I am new to the database design so I have to check my data model is correct way to handle the problem or not.
Problem Statement: I am designing the database for student portal which have following user roles
- Administrator
- School(Principal)
- Teacher
- Student
The functionalities is for phase I is just maintain all users data and provide the login system.
I am thinking about the database table are
------------- ------------- -----------
Schools Teachers Students
------------- ------------- -----------
id id id
name name name
other info other info other info
And I am decided to create the another table which store the login creadintilas and role with id as below
Users Table
--------------------------------------------
username password role user_id
--------------------------------------------
but I am not sure about how to applying the PK/FK relations on the table.

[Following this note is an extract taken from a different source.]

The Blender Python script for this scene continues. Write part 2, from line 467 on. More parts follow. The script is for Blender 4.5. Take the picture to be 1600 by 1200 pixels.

I want create the same login system for all system because all the users shares some features i.e. teachers,student,schools can update the student info.
Questions
-
Is this right way of thinking?
-
Can i do it in another better way?
Best Answer
Here are two different possible solutions.
Solution 1:
Solution 2:
For both models, Users is a parent table, with different tables subclassing it. This is achieved by the primary key of the child tables also being a foreign key to the Users' primary key.
Solution 1 involves having a list of possible user roles in the Roles table (Administrator, School, Teacher, Student) with the User having a reference to a role.
Solution 2 involves deriving the idea of the User's role from which child table the User belongs to. This would mean that a row belonging to Users must also belong to one of the child tables.
I personally like the first solution better, since it separates the idea of a Users' role in the portal from the User's position within the school environment.
As an additional note, I would look into "salted password encryption" for storing passwords, especially if this database is for a real application.